» Objective
Report the number of lines containing "script", with no other words.

» Input records
________________

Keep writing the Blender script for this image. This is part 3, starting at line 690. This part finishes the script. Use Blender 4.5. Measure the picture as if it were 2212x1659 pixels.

________________

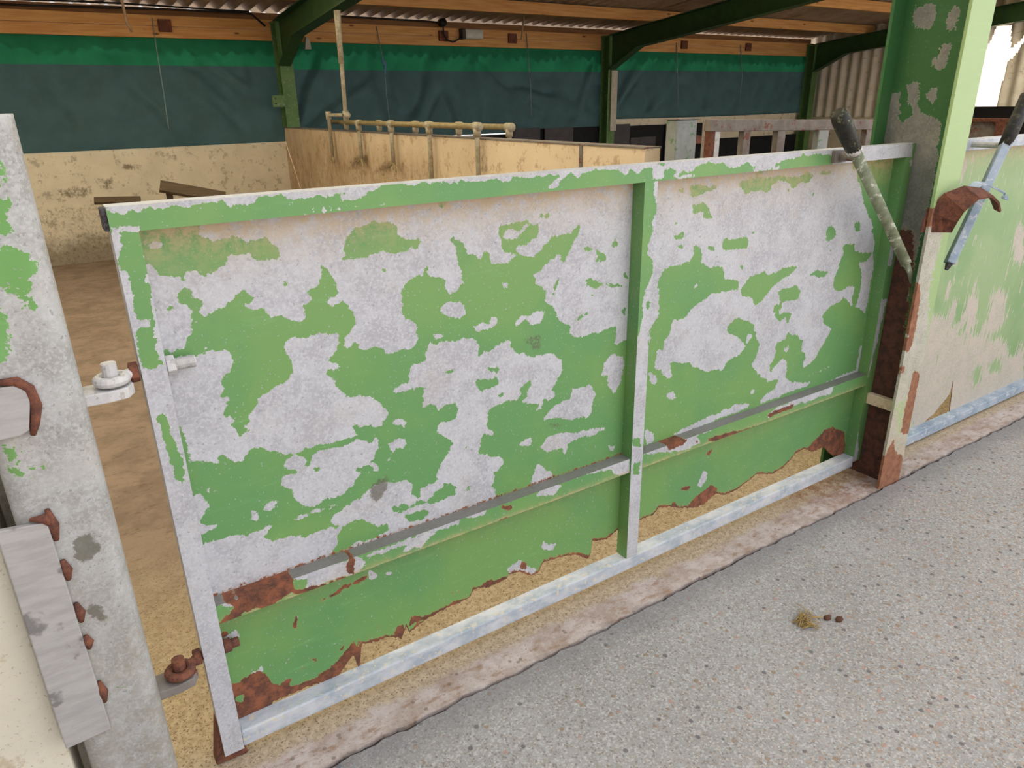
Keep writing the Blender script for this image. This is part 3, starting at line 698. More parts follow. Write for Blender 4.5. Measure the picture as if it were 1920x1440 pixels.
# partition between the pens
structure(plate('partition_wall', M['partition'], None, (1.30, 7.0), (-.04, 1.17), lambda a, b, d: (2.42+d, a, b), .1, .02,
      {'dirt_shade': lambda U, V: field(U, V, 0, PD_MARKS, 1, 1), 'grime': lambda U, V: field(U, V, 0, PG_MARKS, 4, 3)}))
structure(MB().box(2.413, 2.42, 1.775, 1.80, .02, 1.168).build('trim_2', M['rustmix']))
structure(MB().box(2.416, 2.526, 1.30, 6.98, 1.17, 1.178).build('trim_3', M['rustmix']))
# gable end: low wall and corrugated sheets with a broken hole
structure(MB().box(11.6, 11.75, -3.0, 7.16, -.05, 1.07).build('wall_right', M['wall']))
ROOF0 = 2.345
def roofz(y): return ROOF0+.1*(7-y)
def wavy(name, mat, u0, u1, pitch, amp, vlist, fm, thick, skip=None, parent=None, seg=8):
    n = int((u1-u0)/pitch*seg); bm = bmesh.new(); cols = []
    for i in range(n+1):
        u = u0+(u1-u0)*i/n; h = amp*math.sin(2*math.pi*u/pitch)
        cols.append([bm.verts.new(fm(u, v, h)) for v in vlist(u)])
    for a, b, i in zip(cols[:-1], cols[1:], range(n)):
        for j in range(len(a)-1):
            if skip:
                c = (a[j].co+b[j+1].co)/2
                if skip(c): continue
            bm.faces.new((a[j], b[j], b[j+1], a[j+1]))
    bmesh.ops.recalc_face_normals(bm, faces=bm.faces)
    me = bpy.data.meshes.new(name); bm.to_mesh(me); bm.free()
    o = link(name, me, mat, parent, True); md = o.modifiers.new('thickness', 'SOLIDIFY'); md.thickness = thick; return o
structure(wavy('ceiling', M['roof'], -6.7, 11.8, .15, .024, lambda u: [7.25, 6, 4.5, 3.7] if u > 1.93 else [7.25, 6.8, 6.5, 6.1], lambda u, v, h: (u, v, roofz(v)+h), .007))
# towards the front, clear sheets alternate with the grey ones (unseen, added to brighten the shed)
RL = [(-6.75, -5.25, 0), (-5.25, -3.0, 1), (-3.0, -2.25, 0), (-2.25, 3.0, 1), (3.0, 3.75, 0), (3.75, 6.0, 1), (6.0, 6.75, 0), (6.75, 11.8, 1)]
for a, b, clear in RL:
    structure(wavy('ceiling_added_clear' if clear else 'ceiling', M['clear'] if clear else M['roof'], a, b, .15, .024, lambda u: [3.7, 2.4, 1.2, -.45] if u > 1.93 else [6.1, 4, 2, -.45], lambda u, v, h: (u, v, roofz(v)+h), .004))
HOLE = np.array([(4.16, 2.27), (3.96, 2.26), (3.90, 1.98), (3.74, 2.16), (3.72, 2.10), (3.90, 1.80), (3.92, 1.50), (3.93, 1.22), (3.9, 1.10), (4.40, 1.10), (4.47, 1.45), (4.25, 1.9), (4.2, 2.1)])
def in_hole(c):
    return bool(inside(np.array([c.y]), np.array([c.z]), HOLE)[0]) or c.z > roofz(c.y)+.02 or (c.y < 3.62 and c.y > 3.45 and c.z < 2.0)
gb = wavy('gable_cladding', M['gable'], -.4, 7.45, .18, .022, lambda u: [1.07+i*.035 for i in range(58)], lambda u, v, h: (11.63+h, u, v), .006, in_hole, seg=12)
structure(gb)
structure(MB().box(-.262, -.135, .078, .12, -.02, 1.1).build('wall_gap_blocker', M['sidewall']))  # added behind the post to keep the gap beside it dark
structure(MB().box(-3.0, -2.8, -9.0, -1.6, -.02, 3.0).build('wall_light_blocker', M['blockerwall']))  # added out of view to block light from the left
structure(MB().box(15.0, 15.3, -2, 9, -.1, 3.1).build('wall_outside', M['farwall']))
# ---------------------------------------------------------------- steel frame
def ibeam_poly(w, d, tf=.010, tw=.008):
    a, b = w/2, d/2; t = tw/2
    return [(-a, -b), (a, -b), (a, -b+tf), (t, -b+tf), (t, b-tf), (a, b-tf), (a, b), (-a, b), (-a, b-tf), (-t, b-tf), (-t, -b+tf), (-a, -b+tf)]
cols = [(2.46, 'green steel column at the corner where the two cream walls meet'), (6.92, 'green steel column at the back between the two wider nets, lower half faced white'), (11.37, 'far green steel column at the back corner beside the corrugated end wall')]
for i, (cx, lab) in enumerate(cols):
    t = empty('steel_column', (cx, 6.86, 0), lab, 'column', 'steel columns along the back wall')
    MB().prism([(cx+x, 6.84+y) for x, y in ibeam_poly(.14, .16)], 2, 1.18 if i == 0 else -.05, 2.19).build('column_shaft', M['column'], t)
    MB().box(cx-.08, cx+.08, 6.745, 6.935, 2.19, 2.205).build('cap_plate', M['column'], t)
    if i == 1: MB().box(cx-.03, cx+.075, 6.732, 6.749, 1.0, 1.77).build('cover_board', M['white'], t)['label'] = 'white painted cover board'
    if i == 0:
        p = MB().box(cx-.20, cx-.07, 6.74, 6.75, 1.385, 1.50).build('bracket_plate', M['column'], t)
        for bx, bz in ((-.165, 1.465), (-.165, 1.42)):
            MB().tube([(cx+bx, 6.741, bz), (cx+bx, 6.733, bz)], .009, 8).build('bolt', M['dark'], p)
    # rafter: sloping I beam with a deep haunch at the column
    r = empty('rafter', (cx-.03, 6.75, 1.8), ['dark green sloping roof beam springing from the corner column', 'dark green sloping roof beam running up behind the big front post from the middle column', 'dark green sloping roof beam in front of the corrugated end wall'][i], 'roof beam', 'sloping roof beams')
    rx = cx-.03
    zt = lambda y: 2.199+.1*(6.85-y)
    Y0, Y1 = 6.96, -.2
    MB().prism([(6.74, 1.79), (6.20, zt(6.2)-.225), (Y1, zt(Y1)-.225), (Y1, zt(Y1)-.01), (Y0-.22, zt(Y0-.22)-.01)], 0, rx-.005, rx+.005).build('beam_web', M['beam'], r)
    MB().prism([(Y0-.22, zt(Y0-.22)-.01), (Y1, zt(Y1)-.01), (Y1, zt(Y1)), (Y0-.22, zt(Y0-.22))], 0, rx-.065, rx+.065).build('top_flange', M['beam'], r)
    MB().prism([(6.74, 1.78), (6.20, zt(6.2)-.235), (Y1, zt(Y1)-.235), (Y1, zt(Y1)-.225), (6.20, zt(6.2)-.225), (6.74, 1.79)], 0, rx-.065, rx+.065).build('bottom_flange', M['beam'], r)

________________

» The completed task
2